### GOAL
In the material below, find each line holding the string "that" and copy it.

3D scene scripts:

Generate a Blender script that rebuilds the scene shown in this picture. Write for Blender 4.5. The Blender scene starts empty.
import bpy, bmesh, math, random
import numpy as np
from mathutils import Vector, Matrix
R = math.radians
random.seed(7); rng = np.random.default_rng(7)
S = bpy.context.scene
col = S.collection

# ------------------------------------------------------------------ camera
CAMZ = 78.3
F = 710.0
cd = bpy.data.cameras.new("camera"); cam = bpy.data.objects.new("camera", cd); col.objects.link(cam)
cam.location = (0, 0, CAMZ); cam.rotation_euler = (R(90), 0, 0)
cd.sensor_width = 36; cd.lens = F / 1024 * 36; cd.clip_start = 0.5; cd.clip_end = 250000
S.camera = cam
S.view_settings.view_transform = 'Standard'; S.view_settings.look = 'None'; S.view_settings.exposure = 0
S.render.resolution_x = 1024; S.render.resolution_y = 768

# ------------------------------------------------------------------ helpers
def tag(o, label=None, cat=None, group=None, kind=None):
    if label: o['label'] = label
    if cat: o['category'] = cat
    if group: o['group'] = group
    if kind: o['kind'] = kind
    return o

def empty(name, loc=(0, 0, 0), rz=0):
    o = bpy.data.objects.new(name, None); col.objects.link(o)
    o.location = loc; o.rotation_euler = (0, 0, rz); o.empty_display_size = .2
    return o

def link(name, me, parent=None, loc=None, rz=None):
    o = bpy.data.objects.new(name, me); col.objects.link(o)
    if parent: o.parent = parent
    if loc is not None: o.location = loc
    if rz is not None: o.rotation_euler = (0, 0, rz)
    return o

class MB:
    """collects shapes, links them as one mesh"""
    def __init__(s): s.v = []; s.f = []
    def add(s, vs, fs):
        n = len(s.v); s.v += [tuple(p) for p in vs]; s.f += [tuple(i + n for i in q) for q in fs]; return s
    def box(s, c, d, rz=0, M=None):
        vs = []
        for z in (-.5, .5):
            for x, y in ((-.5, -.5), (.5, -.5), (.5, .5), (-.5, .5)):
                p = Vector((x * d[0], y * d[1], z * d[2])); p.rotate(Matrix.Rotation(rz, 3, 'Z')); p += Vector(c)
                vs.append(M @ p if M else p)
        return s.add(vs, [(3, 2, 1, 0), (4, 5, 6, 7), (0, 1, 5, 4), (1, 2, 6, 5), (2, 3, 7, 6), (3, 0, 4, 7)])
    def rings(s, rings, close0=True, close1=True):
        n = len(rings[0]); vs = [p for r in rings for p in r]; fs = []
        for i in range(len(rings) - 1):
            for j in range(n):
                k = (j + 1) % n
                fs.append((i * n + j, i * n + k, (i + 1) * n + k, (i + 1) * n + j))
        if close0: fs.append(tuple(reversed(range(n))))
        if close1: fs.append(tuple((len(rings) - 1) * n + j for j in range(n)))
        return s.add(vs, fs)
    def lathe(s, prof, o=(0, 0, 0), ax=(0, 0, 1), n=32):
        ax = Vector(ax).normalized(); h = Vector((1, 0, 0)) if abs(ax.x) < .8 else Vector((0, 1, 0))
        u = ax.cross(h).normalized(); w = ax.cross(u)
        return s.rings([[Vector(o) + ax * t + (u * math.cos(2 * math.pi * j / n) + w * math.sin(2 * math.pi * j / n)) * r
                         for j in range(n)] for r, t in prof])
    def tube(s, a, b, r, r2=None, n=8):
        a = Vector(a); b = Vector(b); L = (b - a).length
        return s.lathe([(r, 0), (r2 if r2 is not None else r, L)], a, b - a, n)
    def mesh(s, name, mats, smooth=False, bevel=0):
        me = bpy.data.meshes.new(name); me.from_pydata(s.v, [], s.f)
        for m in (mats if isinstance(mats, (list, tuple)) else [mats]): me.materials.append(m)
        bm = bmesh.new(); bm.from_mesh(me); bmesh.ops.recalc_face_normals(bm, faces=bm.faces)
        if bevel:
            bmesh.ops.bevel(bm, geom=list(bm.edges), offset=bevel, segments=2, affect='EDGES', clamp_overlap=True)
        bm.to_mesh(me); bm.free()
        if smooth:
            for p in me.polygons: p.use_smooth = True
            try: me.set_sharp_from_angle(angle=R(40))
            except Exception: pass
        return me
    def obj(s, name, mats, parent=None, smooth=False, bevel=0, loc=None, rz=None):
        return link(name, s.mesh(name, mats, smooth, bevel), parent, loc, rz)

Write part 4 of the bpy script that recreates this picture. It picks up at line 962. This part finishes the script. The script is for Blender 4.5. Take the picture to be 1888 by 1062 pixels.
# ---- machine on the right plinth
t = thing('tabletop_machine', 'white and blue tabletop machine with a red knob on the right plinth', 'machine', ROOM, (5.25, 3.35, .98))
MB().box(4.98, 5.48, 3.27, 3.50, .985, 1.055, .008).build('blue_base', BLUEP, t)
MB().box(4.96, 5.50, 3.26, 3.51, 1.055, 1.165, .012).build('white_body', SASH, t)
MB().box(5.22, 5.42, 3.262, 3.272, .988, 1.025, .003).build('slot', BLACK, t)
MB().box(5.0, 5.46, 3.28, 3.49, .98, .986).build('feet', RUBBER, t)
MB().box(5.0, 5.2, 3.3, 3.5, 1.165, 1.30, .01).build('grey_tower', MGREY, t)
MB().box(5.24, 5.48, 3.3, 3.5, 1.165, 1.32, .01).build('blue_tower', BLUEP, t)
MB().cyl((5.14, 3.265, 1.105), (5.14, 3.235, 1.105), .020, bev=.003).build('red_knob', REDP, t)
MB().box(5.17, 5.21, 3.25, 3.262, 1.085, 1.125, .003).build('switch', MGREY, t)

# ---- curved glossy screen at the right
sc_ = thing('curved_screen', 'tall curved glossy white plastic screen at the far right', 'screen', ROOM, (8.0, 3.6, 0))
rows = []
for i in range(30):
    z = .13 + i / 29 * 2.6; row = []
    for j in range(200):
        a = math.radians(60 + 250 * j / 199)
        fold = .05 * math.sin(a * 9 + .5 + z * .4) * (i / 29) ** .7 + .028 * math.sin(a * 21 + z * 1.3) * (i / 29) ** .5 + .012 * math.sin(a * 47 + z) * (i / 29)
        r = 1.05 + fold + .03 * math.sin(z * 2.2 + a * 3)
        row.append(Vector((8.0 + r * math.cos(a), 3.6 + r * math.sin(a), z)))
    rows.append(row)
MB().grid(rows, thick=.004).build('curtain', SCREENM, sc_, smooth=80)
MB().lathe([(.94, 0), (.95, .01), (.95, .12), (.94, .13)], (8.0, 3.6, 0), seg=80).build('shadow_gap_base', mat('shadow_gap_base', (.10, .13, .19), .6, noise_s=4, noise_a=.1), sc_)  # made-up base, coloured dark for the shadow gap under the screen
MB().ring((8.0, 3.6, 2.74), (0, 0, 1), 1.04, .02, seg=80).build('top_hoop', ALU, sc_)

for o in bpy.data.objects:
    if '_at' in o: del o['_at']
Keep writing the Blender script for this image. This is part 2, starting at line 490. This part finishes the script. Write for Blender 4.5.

### ANSWER FOR THIS EXERCISE
Generate a Blender script that rebuilds the scene shown in this picture. Write for Blender 4.5. The Blender scene starts empty.
Write part 4 of the bpy script that recreates this picture. It picks up at line 962. This part finishes the script. The script is for Blender 4.5. Take the picture to be 1888 by 1062 pixels.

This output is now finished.